Stonehenge kennzeichnet die Blüte ihrer architektonischen, technischen und astronomischen Leistungskraft, mit der jene Menschen 2.500 vor Christus hier ein Zentrum ihrer Hochkultur errichteten. Die Magie des Ortes nimmt auch uns an diesem frühen Sommermorgen gefangen, je näher wir kommen. Mächtige horizontale Dachsteine bilden die Torbögen der Anlage, deren tonnenschwere Portale majestätisch emporragen. Hypothesen und Mutmaßungen ersetzen unser historisches Wissen über ihren Sinn und ihren Zweck. Stonehenge ist eine Projektionsfläche: eine archaische Tempelanlage, ein druidischer Chronometer, ein megalithischer Zeitmesser des Sonnenlaufs. Ein Herrschaftsbezirk des vorgeschichtlichen Weltenwissens oder ein naturreligiöses Heiligtum, das bis heute von Sagen und Mythen umwoben ist.

Stonehenge

Inmitten der sommerlichen Wiesen erhebt sich dieser umgrenzte Bezirk als das Zentrum der weitläufigen Landschaft ringsum, als der Mittelpunkt der sichtbaren Welt. In der Ferne liegen kappenartige Hügel, ?Gräber?, die in einem fixen Radius dieses Zentrum umkreisen. Hohe Spiritualität haftet diesem Ort an. Er ist zur Sommer- und Wintersonnenwende immer noch ein religiöser Wallfahrtsort, und ganzjährig ein touristischer. Die Tickets beim Visitor Center des National Trust werden für £14.50 in portionierten Zeittakten und gruppenweise vergeben. In den erlauchten Kreis kommt man dafür jedoch immer noch nicht, sondern nur auf eine Tribüne, die genau vor einem der äußeren Wächtersteine gebaut ist. Ihre Plastikstege sollen den geheiligten Boden des Weltkulturerbes vor den Füßen der Besuchermassen schützen. Dieser Ort ist ein Selbstläufer. Seinen unnahbaren Boden schlurfen nun die Wächter platt.

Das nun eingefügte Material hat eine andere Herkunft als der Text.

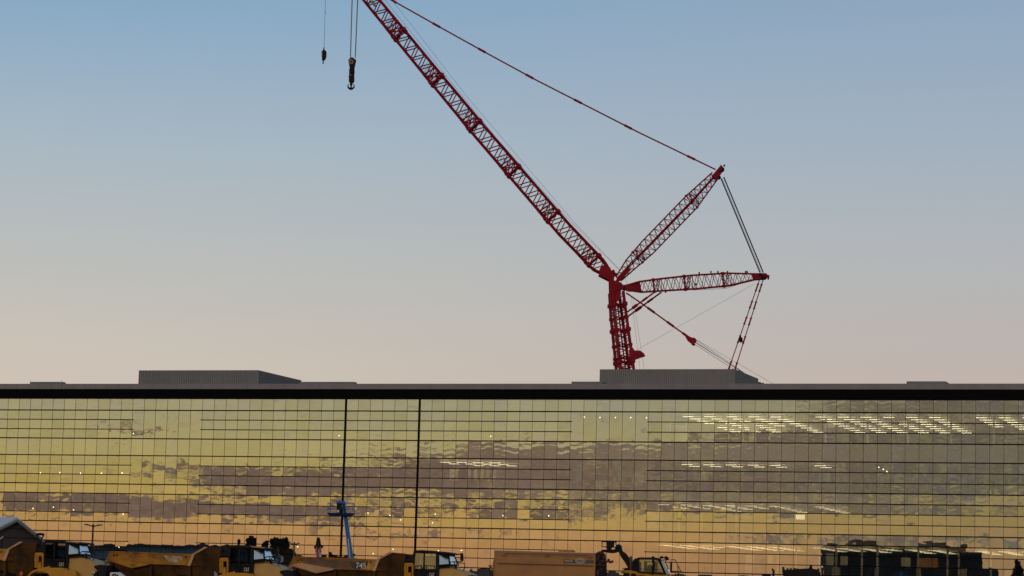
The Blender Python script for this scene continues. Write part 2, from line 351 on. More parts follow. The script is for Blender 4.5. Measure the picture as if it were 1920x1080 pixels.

Zugang zum Mittelpunkt der druidischen Weisheit besteht jedoch vor und nach den Öffnungszeiten des Visitor Centers, und zwar in den frühen Morgen- und späten Abendstunden. Diese Führungen in den inneren Kreis der Anlage sind bei lokalen Veranstaltern ab £90 pro Person zu buchen, Kinder £75. Der Zutritt ist ansonsten verwehrt.

Unser Tipp: Im frühen Morgen und späten Abend allein hier spazieren gehen, diesen fantastischen Ort still genießen und seinen Geschichten lauschen.